• **WHAT TO WORK ON**
Starting with the line that contains "room_mesh(0).build('back_panel', M_ROOM, root)" and stopping after the line that contains "return root", output every line exactly as it stands.

• **GIVEN DATA**
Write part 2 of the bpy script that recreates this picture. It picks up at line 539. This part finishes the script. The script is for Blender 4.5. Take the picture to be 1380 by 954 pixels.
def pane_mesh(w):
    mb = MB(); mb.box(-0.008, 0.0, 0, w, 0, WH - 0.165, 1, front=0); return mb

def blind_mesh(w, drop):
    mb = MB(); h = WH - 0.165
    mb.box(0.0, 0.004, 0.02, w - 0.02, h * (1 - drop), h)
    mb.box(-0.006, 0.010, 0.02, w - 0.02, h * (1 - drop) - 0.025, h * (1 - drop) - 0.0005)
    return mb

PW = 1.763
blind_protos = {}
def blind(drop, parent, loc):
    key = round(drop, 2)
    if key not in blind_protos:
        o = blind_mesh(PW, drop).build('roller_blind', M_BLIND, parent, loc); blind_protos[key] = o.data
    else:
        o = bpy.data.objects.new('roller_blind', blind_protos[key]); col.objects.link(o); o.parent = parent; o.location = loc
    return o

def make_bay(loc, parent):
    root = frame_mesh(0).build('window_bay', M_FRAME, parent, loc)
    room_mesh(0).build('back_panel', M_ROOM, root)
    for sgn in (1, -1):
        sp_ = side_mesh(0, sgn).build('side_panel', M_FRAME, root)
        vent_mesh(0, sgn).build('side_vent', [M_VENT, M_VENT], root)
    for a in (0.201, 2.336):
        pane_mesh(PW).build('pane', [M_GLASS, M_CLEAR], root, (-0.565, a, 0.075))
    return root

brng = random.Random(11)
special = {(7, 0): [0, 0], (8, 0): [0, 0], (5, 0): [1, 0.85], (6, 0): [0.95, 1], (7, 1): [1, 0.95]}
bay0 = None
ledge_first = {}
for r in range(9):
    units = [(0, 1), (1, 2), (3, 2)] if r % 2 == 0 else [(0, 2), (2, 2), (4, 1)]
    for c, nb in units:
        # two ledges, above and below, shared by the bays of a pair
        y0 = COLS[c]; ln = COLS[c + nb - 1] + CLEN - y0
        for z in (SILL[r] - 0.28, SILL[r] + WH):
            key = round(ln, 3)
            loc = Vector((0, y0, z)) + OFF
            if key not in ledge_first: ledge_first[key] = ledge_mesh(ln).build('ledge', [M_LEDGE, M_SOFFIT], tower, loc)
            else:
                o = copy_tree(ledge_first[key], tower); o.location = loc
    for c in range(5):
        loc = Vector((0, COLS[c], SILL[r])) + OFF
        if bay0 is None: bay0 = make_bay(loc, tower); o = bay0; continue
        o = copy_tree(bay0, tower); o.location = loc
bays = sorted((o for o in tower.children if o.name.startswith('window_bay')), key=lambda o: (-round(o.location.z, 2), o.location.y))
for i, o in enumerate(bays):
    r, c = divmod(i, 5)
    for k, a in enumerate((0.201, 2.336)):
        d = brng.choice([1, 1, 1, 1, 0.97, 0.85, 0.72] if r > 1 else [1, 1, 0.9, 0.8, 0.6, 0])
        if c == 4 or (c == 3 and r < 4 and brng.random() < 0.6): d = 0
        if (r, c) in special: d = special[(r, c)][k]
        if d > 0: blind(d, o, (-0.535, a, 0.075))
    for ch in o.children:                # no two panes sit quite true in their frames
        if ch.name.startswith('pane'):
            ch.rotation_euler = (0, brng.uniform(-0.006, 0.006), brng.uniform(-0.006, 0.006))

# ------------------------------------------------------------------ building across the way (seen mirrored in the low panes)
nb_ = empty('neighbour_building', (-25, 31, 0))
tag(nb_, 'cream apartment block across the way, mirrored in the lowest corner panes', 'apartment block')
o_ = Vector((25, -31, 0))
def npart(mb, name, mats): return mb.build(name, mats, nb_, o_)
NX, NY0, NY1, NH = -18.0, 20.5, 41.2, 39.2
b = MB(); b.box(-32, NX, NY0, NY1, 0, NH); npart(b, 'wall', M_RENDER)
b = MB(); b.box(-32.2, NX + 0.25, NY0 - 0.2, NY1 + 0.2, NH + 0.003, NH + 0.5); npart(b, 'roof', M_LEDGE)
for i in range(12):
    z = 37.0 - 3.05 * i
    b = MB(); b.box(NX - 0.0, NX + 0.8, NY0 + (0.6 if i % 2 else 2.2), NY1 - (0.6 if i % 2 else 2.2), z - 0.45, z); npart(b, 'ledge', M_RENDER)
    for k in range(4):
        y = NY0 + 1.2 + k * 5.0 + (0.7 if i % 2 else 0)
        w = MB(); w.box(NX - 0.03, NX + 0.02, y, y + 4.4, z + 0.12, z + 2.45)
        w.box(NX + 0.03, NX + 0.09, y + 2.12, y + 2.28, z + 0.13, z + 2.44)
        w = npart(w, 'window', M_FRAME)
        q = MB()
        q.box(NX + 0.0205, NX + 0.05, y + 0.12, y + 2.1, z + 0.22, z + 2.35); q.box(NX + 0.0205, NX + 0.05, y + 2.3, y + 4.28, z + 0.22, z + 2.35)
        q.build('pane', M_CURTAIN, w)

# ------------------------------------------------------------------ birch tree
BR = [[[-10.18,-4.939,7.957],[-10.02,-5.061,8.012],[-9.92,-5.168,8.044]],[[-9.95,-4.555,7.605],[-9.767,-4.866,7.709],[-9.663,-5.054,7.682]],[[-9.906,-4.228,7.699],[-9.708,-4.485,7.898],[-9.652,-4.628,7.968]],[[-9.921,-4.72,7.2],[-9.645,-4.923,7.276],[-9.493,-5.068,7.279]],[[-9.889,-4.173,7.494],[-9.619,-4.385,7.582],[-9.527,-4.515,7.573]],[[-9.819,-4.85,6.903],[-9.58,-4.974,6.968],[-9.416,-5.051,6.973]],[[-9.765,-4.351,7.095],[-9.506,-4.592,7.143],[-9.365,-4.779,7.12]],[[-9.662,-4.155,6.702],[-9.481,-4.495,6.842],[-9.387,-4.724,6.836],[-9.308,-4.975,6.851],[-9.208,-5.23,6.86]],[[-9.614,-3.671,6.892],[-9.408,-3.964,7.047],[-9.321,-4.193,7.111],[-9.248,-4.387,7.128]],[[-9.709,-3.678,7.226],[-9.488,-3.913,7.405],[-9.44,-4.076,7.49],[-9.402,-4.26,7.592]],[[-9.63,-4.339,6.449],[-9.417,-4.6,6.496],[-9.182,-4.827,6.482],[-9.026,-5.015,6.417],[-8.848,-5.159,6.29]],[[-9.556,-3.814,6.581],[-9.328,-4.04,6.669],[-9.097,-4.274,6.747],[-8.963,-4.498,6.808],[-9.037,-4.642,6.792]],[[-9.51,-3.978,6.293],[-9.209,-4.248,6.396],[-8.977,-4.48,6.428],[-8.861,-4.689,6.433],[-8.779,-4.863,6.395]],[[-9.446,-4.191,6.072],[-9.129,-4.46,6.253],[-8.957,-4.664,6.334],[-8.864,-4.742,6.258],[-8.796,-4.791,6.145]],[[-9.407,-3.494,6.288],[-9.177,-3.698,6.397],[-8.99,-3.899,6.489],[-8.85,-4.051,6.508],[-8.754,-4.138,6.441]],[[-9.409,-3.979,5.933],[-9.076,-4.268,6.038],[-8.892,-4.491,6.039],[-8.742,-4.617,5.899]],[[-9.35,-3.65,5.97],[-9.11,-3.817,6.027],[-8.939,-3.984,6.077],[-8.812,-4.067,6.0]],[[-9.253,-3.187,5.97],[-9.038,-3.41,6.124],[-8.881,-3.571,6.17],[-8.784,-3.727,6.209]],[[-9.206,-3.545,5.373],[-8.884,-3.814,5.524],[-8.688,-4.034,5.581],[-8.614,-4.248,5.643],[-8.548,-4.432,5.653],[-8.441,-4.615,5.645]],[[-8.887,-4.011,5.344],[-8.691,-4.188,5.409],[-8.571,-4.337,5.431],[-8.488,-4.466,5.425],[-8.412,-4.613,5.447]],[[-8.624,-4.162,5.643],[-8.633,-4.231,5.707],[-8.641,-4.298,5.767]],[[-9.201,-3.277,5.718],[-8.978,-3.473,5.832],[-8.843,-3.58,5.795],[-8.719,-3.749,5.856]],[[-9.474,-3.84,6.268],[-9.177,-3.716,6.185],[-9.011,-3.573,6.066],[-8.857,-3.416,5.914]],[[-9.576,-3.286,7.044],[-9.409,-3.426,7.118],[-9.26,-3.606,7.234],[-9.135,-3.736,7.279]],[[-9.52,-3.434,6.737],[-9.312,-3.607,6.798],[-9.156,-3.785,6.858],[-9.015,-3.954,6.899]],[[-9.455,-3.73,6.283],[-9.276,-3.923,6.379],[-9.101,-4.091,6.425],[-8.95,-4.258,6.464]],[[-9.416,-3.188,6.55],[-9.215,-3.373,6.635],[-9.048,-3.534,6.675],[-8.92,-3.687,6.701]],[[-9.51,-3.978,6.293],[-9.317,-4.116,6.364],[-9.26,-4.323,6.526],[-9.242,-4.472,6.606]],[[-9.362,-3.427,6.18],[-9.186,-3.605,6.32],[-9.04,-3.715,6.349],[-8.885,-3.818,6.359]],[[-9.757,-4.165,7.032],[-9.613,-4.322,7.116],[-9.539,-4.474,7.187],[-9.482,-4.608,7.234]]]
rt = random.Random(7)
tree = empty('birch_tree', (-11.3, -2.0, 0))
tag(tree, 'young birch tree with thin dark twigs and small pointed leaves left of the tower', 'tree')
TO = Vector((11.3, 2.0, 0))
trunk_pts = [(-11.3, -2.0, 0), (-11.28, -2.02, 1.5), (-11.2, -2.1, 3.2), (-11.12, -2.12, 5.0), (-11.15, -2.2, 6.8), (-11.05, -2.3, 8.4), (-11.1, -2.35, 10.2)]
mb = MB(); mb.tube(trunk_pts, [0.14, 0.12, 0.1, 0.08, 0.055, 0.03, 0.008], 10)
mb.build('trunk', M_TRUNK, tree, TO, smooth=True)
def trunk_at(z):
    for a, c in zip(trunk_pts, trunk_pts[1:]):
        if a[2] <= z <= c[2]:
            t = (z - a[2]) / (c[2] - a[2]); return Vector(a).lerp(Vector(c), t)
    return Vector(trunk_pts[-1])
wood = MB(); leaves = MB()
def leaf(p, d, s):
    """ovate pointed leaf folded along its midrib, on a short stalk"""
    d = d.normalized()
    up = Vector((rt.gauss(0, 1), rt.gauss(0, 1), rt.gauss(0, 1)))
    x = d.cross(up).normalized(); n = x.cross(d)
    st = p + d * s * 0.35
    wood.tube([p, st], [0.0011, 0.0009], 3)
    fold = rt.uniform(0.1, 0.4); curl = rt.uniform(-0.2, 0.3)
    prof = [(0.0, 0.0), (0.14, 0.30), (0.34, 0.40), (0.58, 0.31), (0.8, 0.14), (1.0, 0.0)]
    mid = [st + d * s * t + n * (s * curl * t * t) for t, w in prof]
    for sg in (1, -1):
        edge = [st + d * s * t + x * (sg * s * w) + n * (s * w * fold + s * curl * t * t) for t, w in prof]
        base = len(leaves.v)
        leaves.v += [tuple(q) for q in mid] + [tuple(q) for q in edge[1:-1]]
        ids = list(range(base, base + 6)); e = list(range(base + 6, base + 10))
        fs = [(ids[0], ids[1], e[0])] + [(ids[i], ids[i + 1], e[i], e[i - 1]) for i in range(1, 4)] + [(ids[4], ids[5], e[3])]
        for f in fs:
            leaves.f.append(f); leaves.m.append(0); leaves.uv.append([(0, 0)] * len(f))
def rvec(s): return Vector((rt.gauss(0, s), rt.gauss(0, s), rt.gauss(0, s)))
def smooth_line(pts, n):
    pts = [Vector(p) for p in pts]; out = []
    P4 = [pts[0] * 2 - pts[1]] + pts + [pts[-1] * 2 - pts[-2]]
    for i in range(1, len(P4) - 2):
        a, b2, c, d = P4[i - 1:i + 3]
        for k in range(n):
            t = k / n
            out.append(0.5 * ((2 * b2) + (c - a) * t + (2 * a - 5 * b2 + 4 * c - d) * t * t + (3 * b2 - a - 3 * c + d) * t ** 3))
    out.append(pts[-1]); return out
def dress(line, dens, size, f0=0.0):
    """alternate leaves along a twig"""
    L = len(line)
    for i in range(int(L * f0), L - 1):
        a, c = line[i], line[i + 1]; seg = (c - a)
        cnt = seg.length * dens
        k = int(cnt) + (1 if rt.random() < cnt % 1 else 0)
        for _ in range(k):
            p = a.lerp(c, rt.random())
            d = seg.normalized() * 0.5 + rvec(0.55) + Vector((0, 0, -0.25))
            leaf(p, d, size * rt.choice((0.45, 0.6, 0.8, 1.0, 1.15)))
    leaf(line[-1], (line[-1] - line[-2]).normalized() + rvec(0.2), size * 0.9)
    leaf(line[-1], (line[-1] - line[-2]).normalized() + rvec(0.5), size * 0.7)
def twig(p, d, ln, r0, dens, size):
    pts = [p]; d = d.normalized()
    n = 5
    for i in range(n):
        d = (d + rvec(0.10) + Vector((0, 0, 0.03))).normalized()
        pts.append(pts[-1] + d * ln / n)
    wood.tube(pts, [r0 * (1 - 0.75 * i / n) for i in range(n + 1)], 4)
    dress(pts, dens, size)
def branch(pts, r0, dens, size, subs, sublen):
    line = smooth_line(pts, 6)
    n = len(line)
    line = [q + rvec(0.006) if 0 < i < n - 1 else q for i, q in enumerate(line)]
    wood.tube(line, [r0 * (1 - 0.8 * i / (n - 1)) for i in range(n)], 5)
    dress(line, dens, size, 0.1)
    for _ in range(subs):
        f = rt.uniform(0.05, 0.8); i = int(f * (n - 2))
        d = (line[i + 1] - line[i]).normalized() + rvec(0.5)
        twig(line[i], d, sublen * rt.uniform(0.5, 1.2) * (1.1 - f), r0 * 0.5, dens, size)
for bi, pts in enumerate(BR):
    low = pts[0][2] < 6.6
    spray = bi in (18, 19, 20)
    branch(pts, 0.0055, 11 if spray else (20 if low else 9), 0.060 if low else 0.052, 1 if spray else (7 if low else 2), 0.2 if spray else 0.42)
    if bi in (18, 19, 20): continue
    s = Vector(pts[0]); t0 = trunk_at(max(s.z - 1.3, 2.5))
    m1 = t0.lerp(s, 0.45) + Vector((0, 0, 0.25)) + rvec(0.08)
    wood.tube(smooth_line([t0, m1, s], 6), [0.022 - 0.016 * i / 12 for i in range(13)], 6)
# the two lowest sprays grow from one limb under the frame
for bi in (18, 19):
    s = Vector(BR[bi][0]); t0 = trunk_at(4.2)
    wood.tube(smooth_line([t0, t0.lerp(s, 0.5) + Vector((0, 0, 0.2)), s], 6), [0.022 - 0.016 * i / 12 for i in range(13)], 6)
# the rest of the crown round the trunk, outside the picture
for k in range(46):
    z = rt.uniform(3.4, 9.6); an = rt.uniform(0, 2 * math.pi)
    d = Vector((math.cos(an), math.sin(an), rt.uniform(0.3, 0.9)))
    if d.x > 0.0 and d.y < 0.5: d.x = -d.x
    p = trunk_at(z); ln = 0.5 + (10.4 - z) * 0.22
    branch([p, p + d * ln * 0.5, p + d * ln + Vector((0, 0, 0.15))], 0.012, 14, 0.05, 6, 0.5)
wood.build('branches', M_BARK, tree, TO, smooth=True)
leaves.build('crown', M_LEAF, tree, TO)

• **WRITTEN RESPONSE**
    room_mesh(0).build('back_panel', M_ROOM, root)
    for sgn in (1, -1):
        sp_ = side_mesh(0, sgn).build('side_panel', M_FRAME, root)
        vent_mesh(0, sgn).build('side_vent', [M_VENT, M_VENT], root)
    for a in (0.201, 2.336):
        pane_mesh(PW).build('pane', [M_GLASS, M_CLEAR], root, (-0.565, a, 0.075))
    return root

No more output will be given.